June 11, 2012 — Last week we told you about how sugar growers and food manufacturers were fighting over the farm bill's sugar policies. Now, it's the catfish farmers versus a seafood trade association and agricultural groups clashing over a catfish inspection program.
Catfish farmers say the changes would improve food safety. Critics argue that it's protectionism masquerading as food safety.
The program in question would shift catfish inspection and oversight to the U.S. Department of Agriculture from the Food and Drug Administration. The change was part of the last farm bill and is set to be implemented next year and critics are trying to undo the change in this year's farm bill.
"For U.S. catfish farmers, food safety is our highest priority and we welcome stricter USDA oversight of both our domestic and imported catfish," Butch Wilson, the president of the Catfish Farmers of America, said in an email. "Whether a food safety incident results from domestic or foreign fish, the impact is the same: consumer confidence in all catfish plummets."

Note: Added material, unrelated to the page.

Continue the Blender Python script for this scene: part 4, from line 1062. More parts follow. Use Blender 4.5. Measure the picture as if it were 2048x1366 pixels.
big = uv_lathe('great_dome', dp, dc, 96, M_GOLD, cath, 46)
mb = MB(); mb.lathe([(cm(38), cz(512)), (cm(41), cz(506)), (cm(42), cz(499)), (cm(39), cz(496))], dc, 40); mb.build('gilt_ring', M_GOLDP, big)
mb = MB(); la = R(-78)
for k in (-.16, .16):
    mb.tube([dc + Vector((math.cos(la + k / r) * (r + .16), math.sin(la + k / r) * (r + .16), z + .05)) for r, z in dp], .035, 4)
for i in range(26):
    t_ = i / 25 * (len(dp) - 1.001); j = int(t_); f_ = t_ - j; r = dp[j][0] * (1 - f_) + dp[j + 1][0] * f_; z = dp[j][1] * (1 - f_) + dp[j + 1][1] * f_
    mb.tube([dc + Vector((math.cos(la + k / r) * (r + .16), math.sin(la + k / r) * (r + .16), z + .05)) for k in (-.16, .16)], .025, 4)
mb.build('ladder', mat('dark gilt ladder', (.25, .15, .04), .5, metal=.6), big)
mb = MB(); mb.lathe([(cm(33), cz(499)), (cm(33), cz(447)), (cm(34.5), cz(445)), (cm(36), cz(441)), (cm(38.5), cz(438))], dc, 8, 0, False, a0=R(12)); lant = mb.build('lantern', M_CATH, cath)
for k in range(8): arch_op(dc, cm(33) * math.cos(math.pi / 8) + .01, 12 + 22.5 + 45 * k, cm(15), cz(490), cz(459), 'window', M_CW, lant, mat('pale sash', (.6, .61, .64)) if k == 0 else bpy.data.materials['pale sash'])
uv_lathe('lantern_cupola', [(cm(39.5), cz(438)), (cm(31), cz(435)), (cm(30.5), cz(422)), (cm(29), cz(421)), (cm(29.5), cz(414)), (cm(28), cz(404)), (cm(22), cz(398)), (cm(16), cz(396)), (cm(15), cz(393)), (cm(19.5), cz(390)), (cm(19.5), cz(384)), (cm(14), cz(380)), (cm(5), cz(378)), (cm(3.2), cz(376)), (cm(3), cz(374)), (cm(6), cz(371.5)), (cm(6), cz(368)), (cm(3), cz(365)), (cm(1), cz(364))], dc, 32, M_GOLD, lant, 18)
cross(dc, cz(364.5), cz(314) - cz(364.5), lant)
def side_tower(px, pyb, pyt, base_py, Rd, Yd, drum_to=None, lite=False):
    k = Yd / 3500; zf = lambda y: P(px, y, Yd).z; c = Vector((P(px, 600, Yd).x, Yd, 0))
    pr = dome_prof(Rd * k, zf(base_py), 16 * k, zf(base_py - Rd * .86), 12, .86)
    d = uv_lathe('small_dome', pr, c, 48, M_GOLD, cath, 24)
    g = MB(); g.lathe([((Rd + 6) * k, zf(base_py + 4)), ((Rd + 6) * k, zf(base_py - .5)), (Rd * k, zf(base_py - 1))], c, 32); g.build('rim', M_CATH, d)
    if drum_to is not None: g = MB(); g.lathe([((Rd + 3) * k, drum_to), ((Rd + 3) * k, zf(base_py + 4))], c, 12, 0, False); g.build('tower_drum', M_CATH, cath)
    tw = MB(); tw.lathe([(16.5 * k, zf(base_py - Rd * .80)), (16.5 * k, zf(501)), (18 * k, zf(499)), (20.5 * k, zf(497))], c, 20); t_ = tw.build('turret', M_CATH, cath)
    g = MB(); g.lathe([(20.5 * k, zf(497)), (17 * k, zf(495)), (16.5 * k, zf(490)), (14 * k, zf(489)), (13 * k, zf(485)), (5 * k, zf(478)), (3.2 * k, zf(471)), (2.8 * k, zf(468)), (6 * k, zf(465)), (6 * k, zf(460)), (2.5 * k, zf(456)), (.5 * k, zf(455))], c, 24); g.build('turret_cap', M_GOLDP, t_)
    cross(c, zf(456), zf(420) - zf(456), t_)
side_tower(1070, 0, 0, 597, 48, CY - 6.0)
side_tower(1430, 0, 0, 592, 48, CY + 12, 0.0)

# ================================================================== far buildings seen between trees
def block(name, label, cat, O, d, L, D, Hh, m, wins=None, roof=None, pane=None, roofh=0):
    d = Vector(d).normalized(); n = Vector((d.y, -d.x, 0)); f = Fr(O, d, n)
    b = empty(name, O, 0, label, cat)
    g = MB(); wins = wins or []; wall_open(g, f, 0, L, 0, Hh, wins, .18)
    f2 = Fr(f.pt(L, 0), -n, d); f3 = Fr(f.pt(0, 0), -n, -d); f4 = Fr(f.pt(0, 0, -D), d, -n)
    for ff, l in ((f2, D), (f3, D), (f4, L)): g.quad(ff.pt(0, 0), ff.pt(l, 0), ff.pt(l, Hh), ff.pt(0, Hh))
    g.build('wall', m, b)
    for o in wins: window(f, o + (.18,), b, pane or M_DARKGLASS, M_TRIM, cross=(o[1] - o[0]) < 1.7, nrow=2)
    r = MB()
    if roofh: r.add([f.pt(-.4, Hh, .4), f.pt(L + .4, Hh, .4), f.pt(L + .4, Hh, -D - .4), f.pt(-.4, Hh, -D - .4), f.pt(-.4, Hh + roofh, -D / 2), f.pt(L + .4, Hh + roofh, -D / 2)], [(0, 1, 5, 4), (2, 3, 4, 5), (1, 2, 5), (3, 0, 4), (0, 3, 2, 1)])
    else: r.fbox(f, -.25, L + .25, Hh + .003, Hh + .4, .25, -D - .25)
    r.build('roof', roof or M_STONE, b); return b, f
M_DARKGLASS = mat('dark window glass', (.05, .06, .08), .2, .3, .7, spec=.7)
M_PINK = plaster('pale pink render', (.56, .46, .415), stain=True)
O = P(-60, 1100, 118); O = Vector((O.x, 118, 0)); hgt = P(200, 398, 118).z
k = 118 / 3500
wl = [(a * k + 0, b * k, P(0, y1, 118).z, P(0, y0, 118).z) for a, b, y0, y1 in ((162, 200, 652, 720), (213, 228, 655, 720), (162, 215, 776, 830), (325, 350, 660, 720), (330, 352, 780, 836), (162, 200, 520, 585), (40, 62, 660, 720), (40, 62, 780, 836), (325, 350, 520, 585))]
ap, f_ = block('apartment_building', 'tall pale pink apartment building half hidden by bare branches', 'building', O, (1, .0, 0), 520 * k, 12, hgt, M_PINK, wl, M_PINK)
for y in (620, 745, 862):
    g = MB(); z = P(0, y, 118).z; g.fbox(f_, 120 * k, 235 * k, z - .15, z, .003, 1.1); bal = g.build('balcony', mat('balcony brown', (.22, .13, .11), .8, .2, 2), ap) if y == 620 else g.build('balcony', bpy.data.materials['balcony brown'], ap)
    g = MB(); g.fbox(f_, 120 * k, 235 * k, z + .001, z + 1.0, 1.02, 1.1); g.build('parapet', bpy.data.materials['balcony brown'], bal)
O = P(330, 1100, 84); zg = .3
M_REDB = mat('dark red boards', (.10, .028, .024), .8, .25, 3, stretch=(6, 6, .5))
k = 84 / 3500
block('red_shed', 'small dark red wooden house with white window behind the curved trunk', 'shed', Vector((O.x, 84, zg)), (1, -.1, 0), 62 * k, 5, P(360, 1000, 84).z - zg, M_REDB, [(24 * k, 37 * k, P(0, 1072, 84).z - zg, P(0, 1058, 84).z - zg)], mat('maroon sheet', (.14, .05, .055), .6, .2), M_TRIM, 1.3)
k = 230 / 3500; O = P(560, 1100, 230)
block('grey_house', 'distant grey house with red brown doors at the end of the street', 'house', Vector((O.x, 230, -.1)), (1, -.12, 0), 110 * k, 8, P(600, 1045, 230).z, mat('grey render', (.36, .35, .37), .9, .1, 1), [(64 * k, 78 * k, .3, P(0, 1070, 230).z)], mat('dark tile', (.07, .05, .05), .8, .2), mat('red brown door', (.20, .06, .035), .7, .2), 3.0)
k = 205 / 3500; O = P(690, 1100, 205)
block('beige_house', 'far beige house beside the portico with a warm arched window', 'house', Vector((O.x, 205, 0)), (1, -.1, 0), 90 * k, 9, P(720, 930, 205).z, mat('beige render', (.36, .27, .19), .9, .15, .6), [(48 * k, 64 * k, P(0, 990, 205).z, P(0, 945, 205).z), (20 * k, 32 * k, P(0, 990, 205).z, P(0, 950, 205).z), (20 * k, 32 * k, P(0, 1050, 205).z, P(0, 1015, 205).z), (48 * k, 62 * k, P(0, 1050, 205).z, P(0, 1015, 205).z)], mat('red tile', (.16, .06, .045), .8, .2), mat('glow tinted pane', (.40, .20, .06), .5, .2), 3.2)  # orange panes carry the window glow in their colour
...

The Catfish Farmers of America spent $200,000 on lobbying in 2010 and $320,000 in 2011.
But critics say catfish farmers are supporting the program because it would essentially halt similar imports from Vietnam, which, they warn, could prompt retaliatory trade restrictions on American products.
"This is at heart a trade issue," said Gavin Gibbons, a spokesman for the National Fisheries Institute. "The domestic catfish folks aren't interested in a new regulator. They're actually interested in a new trade barrier."